Refugiamo-nos no amor,
este célebre sentimento,
e o amor faltou: chovia
ventava, fazia frio em São Paulo.


Fazia frio em São Paulo...
Nevava.
O medo, com sua capa,
nos dissimula e nos berça.


Fiquei com medo de ti,
meu companheiro moreno.
De nós, de vós, e de tudo.
Estou com medo da honra.


Assim nos criam burgueses.
Nosso caminho: traçado.
Por que morrer em conjunto?
E se todos nós vivêssemos?


Vem, harmonia do medo,
vem, ó terror das estradas,
susto na noite, receio
de águas poluídas. Muletas


de homem só.

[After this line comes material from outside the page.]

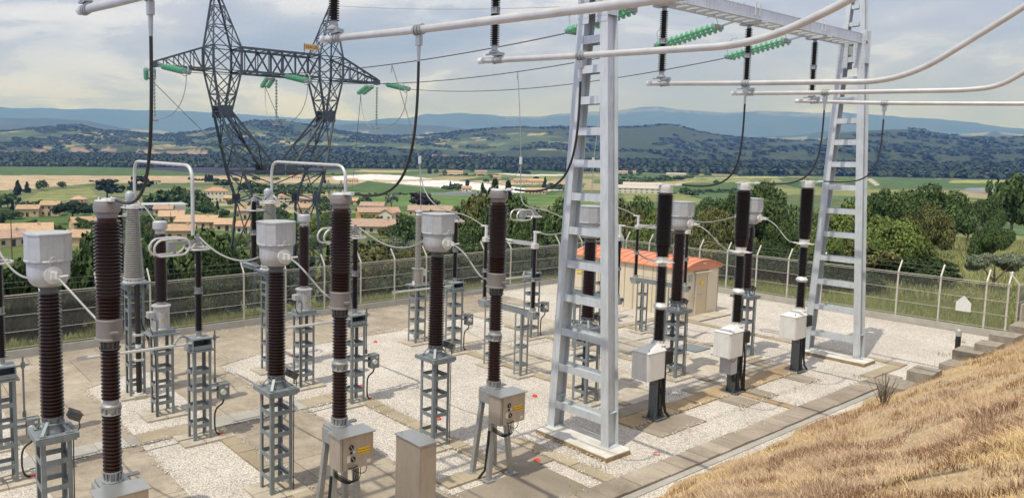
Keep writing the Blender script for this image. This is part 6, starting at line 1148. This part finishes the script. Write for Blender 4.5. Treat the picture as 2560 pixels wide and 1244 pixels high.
# riverside forest: one mass of tree crowns
r = np.random.default_rng(9); m = 26; co, f = crown('bush', m, .34, 3); V = []; F = []; n = 6500
ang = r.uniform(.05, 1.62, n); rd = 1930+r.random(n)**.9*800+60*np.sin(ang*9)
for k in range(n):
    s = r.uniform(11, 20); hh = r.uniform(10, 20); x_, y_ = rd[k]*math.cos(ang[k]), rd[k]*math.sin(ang[k]); V.append(co*np.array([s, s, hh])+np.array([x_, y_, tz(x_, y_)-.8])); F.append(f+k*len(co))
tag(npmesh('riverside_wood', np.concatenate(V), np.concatenate(F), mat('wood_leaves', (.095, .12, .07), .9, col2=(.05, .07, .04), vscale=.02, island=.5, spec=.1)), 'dark belt of woodland along the river at the far side of the plain', 'woodland', kind='stuff')
# scattered woods on the terraces and hills beyond
V = []; F = []; n = 7000; ang = r.uniform(.05, 1.62, n); rd = 2600+r.random(n)**.8*3000; X_, Y_ = rd*np.cos(ang), rd*np.sin(ang); kp = (fbm(X_/260, Y_/260, 4, 77) > .47) | (rd > 5300); X_, Y_ = X_[kp], Y_[kp]; Z_ = terrain_z(X_, Y_)
for k in range(len(X_)):
    s = r.uniform(12, 30); hh = r.uniform(9, 16); V.append(co*np.array([s, s, hh])+np.array([X_[k], Y_[k], Z_[k]-1.5])); F.append(f+k*len(co))
tag(npmesh('hillside_wood', np.concatenate(V), np.concatenate(F), mat('scrub_leaves', (.078, .10, .055), .9, col2=(.05, .072, .038), vscale=.02, island=.5, spec=.1)), 'patches of scrub and woodland scattered over the hills beyond the river', 'woodland', kind='stuff')

# ---------------------------------------------------------------- houses
HW = {'y': (.56, .42, .26), 'o': (.58, .45, .30), 'p': (.56, .44, .33), 'w': (.68, .62, .50), 'b': (.60, .56, .47), 'a': (.62, .40, .16)}
HR = {'y': (.40, .27, .17), 'o': (.46, .31, .20), 'p': (.36, .25, .19), 'w': (.44, .25, .155), 'b': (.47, .42, .37), 'a': (.38, .25, .19)}
winm = mat('window_dark', (.05, .05, .055), .3)
def house(x, y, z, w, d, h, rz, kind, c, label):
    t = thing('barn' if c == 'b' else 'house', (x, y, z-.2), label, 'barn' if c == 'b' else 'house', None, rz+random.Random(int(x*7)).uniform(-.28, .28)*(0 if w > 22 else 1))
    wm = mat('render_'+c, HW[c], .9, var=.06, vscale=.4); rm = mat('roof_tiles_'+c, HR[c], .85, var=.22, vscale=.9)
    h += .4; rh = (.20 if c != 'b' else .13)*d if kind != 'gf' else .28*w; b = MB(); a, e = w/2, d/2
    if kind == 'g':
        b.add([(-a, -e, 0), (a, -e, 0), (a, e, 0), (-a, e, 0), (-a, -e, h), (a, -e, h), (a, e, h), (-a, e, h), (-a, 0, h+rh), (a, 0, h+rh)], [(0, 1, 5, 4), (2, 3, 7, 6), (1, 2, 6, 9, 5), (3, 0, 4, 8, 7), (0, 3, 2, 1)])
    elif kind == 'gf': b.add([(-a, -e, 0), (a, -e, 0), (a, e, 0), (-a, e, 0), (-a, -e, h), (a, -e, h), (a, e, h), (-a, e, h), (0, -e, h+rh), (0, e, h+rh)], [(0, 1, 5, 8, 4), (2, 3, 7, 9, 6), (1, 2, 6, 5), (3, 0, 4, 7), (0, 3, 2, 1)])
    else: b.box((0, 0, h/2), (w, d, h))
    b.build('wall', wm, t, smooth=False)
    b = MB(); o = .45; th = .22; k = rh/e if kind == 'g' else rh/a if kind == 'gf' else 0
    if kind == 'g':
        for s in (-1, 1): P = [(-a-o, s*(e+o), h-k*o+.05), (a+o, s*(e+o), h-k*o+.05), (a+o, 0, h+rh+.05), (-a-o, 0, h+rh+.05)]; b.add(P+[(p[0], p[1], p[2]+th) for p in P], [(0, 1, 2, 3), (4, 7, 6, 5), (0, 4, 5, 1), (1, 5, 6, 2), (3, 7, 4, 0)])
    elif kind == 'gf':
        for s in (-1, 1): P = [(s*(a+o), -e-o, h-k*o+.05), (s*(a+o), e+o, h-k*o+.05), (0, e+o, h+rh+.05), (0, -e-o, h+rh+.05)]; b.add(P+[(p[0], p[1], p[2]+th) for p in P], [(0, 1, 2, 3), (4, 7, 6, 5), (0, 4, 5, 1), (1, 5, 6, 2), (3, 7, 4, 0)])
    else:
        q = max(a-e, a*.15); b.add([(-a-o, -e-o, h), (a+o, -e-o, h), (a+o, e+o, h), (-a-o, e+o, h), (-q, 0, h+rh*1.15), (q, 0, h+rh*1.15)], [(0, 1, 5, 4), (2, 3, 4, 5), (1, 2, 5), (3, 0, 4), (0, 3, 2, 1)])
    rf = b.build('roof', rm, t, smooth=False)
    if c != 'b' and w > 7: MB().box((a*.5, -e*.2, h+rh*1.0), (.7, .6, 1.4)).build('chimney', wm, rf, smooth=False)
    fl = 1 if h < 5.2 else 2; nw = max(2, min(9, int(w/2.8)))
    for f_ in range(fl):
        for i in range(nw):
            xx = -a+(i+.5)*w/nw; zz = (f_+.5)*h/fl+.1; dr = (f_ == 0 and i % 3 == 1 and c != 'b'); ww, hh_ = (1.1, 1.3) if not dr else (1.3, 2.1)
            if c == 'b': ww, hh_ = 2.0, .9
            for s in (-1,) if w < 14 else (-1, 1): MB().box((xx, s*(e+.01), zz if not dr else 1.25), (ww, .06, hh_)).build('door' if dr else 'window', winm if not dr or i % 2 else mat('shutter', (.22, .14, .08), .7), t, smooth=False)
    for f_ in range(fl):
        for s in (-1, 1): MB().box((s*(a+.01), -e*.3, (f_+.5)*h/fl+.1), (.06, 1.0, 1.2)).build('window', winm, t, smooth=False)
    return t
HOUSES = [
 (74.7, 409.8, -26.11, 10.7, 9, 3.7, 2.96, 'g', 'y', 'small ochre house with two posts before it, at the left above the big roofs'),
 (85.3, 409.4, -26.07, 9.2, 9, 5.4, 2.94, 'g', 'y', 'taller stepped ochre house left of the umbrella pine'),
 (45.8, 260.2, -21.85, 16.9, 14, 2.4, 2.97, 'g', 'o', 'long low house with pale orange roof at the left edge'),
 (38.0, 242.0, -21.06, 8.4, 10, 2.4, 2.99, 'g', 'p', 'lower roof just above the left hooded transformer'),
 (56.7, 233.3, -21.11, 6.8, 9, 2.4, 2.9, 'g', 'y', 'ochre house with garage door left of the left brown column'),
 (75.8, 301.9, -22.99, 11.1, 9, 2.4, 2.9, 'g', 'y', 'ochre house hidden behind gardens left of the brown column'),
 (126.9, 522.6, -27.4, 9.8, 10, 2.4, 2.9, 'h', 'o', 'house with hipped roof standing beyond the umbrella pine'),
 (137.5, 384.4, -25.9, 9.8, 10, 3.0, 2.8, 'g', 'p', 'pinkish roofed house under the end of the long hall'),
 (121.0, 327.8, -24.25, 11.0, 11, 2.4, 2.79, 'g', 'o', 'wide orange roof between the hall and the white tank transformer'),
 (114.8, 281.3, -22.74, 16.1, 11, 2.4, 2.75, 'g', 'o', 'long orange roof right of the left bent pipe'),
 (87.7, 229.7, -21.05, 9.1, 8, 3.1, 2.78, 'g', 'y', 'ochre gabled house with solar panels beside the left bent pipe'),
 (217.6, 498.8, -27.48, 16.8, 12, 7.5, 2.73, 'h', 'w', 'large cream villa with hipped orange roof and rows of windows'),
 (220.6, 481.1, -27.08, 6.8, 8, 2.8, 2.71, 'g', 'o', 'red roofed wing beside the cream villa'),
 (267.7, 488.9, -27.65, 6.0, 8, 3.6, 2.64, 'h', 'w', 'small house with bright red roof behind the pylon'),
 (201.7, 345.7, -25.7, 7.4, 9, 3.9, 2.61, 'g', 'y', 'pale two storey house behind the right pylon leg'),
 (262.6, 445.0, -27.03, 8.4, 9, 2.4, 2.61, 'g', 'p', 'low pale roof behind the right pylon mast'),
 (158.4, 330.6, -24.77, 7.1, 9, 3.9, 2.69, 'g', 'y', 'pale house seen through the left pylon leg'),
 (118.3, 245.8, -21.81, 4.7, 8, 2.4, 2.69, 'g', 'w', 'cream gabled house at the foot of the pylon'),
 (117.6, 262.2, -22.31, 6.1, 9, 2.4, 2.72, 'g', 'o', 'orange roof left of the pylon foot'),
 (262.7, 364.5, -26.23, 14.7, 10, 2.4, 2.52, 'g', 'p', 'pinkish roof behind the long orange walled house'),
 (218.9, 299.5, -25.11, 21.0, 10, 3.6, 2.51, 'g', 'a', 'long house with orange wall and pink roof right of the second brown breaker'),
 (210.6, 280.6, -24.05, 6.5, 7, 3.4, 2.5, 'gf', 'w', 'small white gabled annex beside the orange walled house'),
 (161.0, 221.6, -21.65, 17.6, 11, 2.4, 2.51, 'g', 'p', 'long pink roof, nearest of the houses right of the second breaker'),
 (286.5, 422.6, -27.03, 11.1, 9, 2.4, 2.55, 'g', 'o', 'roof peeping out behind the second brown breaker'),
 (266.1, 313.9, -26.05, 24.5, 12, 2.7, 2.44, 'g', 'p', 'long pink roof behind the centre hooded transformer'),
 (542.3, 481.9, -28.06, 19.2, 14, 2.4, 2.3, 'g', 'o', 'orange roof poking above the trees left of the nearer gantry column'),
 (509.6, 544.9, -28.06, 9.6, 9, 3.2, 2.39, 'g', 'w', 'small house by dark trees before the white field covers'),
 (653.3, 447.9, -28.06, 46.0, 22, 4.8, 2.17, 'g', 'b', 'long pale farm barn with a row of small windows right of the nearer column'),
 (767.0, 518.0, -28.06, 42.3, 20, 3.8, 2.16, 'g', 'b', 'second pale barn roof behind the long barn'),
 (953.1, 1058.5, -28.06, 38.4, 14, 4.6, 2.41, 'g', 'w', 'distant white farm sheds beyond the fields, centre'),
 (1061.9, 1093.7, -28.06, 24.5, 12, 4.1, 2.37, 'g', 'p', 'distant pink roofed farm right of the white sheds'),
 (844.3, 832.1, -28.06, 12.7, 10, 3.2, 2.35, 'g', 'w', 'tiny white farmhouse right of centre on the plain'),
 (736.7, 679.8, -28.06, 21.3, 12, 3.7, 2.32, 'g', 'p', 'distant farmhouse left of the nearer column'),
 (746.0, 663.6, -28.06, 19.0, 12, 3.7, 2.3, 'g', 'o', 'distant orange roofed farmhouse next to the nearer column'),
 (288.3, 830.0, -28.06, 10.1, 12, 3.7, 2.81, 'g', 'w', 'pale farm building behind the left bent pipe'),
 (249.3, 895.1, -28.06, 21.9, 14, 2.4, 2.87, 'h', 'p', 'wide low pinkish farm roof beyond the left cedars'),
 (1432.7, 1010.1, -28.06, 41.3, 14, 3.6, 2.18, 'g', 'p', 'distant low brown barn right of the nearer column'),
 (1431.8, 887.1, -28.06, 38.7, 16, 2.5, 2.13, 'g', 'b', 'distant white roofs among trees before the vineyard'),
 (1980.1, 1240.7, -20.68, 46.8, 16, 3.5, 2.13, 'g', 'b', 'far pale sheds at the foot of the dark woods'),
 (2243.9, 746.6, -19.5, 16.5, 12, 8.3, 1.89, 'g', 'w', 'distant white tower house right of the farther column'),
 (2170.6, 702.4, -22.89, 35.7, 16, 5.0, 1.88, 'g', 'o', 'distant orange roofed houses right of the farther column'),
 (538.5, 942.8, -28.06, 17.6, 12, 2.4, 2.62, 'g', 'w', 'distant pale farm behind the pylon window'),
 (538.1, 794.2, -28.06, 15.6, 12, 2.4, 2.55, 'g', 'w', 'white farm shed among trees by the white covers')]
for q in HOUSES: house(q[0], q[1], q[2], q[3], q[4], q[5], q[6]+PI*0-PI, *q[7:])
# long hall with zigzag truss
t = thing('sports_hall', (137, 404, tz(137, 404)-.3), 'long low hall with flat grey roof and white zigzag truss behind the left pipe', 'hall', rz=math.atan2(404, 137)-PI/2+.12)
MB().box((0, 0, 2.0), (34, 14, 4.4)).build('wall', mat('hall_wall', (.42, .40, .36), .8), t, smooth=False)
rf = MB().box((0, -.3, 5.0), (38, 17, .35)).build('roof', mat('hall_roof', (.42, .44, .47), .6, var=.1, vscale=.3), t, smooth=False); b = MB()
for k in range(20): b.bar((-17+k*1.7, -8.6, 3.9), (-17+(k+.5)*1.7, -8.6, 4.8), .22, .1); b.bar((-17+(k+.5)*1.7, -8.6, 4.8), (-17+(k+1)*1.7, -8.6, 3.9), .22, .1)
b.build('zigzag_truss', whitep, rf, smooth=False); MB().box((12, -9.6, 2.2), (11, 3, 5.0)).build('entrance_block', mat('hall_block', (.50, .46, .42), .8), t, smooth=False)
for k in range(7): MB().box((-14+k*3.3, -7.05, 2.4), (2.2, .08, 1.3)).build('window', winm, t, smooth=False)
# poles
for i, (x, y, h, c) in enumerate([(65.6, 396.4, 9.5, 'n'), (72.7, 406.8, 8.8, 'n'), (30.1, 187.6, 11.3, 'r'), (107.3, 292.1, 6.3, 'r'), (129.3, 294.1, 5.2, 'l')]):
    p = thing('lamp_post' if c == 'l' else 'utility_pole', (x, y, tz(x, y)-.2), ['thin pale lamp post above the big roof at the far left', 'second thin pale post, just right of the first at the left', 'rust brown pole in front of the roofs at the far left', 'leaning wooden pole beside the long hall', 'pale lamp post with a curved head among the roofs left of the pylon'][i], 'pole')
    MB().cyl((0, 0, 0), (0, 0, h), .14, .09, 8).build('shaft', mat('rust_pole', (.14, .06, .04), .8) if c == 'r' else fpost, p)
    if c == 'l': MB().tube([(0, 0, h-.1), (.1, 0, h+.5), (.6, 0, h+.8), (1.4, 0, h+.8)], .06, 6).build('head', fpost, p)

# ---------------------------------------------------------------- haze
hm = bpy.data.materials.new('haze_air'); hm.use_nodes = True; t = hm.node_tree; t.nodes.clear(); o_ = N(t, 'ShaderNodeOutputMaterial'); v = N(t, 'ShaderNodeVolumePrincipled')
v.inputs['Color'].default_value = (.115, .295, 1, 1); v.inputs['Absorption Color'].default_value = (1, 1, 1, 1); v.inputs['Density'].default_value = 1.05e-4; v.inputs['Anisotropy'].default_value = .1; L(t, v.outputs[0], o_.inputs['Volume'])
hz = MB().box((2500, 2500, 780), (45500, 46000, 1700)).build('haze', hm, smooth=False); tag(hz, 'bluish air haze filling the valley out to the mountains', 'haze', kind='stuff')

Ajudai-nos,
lentos poderes do láudano.
Até a canção medrosa
se parte, se transe e cala-se.


Faremos casas de medo,
duros tijolos de medo,
medrosos caules, repuxos,
ruas só de medo e calma.


E com asas de prudência,
com resplendores covardes,
atingiremos o cimo
de nossa cauta subida.


O medo, com sua física,
tanto produz: carcereiros,
edifícios, escritores,
este poema, outras vidas.


Tenhamos o maior pavor.
Os mais velhos compreendem.
O medo cristalizou-os.
Estátuas sábias, adeus.


Adeus: vamos para a frente,
recuando de olhos acesos.
Nossos filhos tão felizes...
Fiéis herdeiros do medo,


eles povoam a cidade.
Depois da cidade, o mundo.
Depois do mundo, as estrelas,
dançando o baile do medo”.



Que falta que você nos faz, poeta, que soube se fazer mais do que moderno, mais do que moderníssimo, mais do que apenas original, mais do que originalíssimo. Você é, saudoso Carlos Drummond de Andrade, com todas as honras e méritos possíveis e imagináveis, simplesmente ETERNO!!!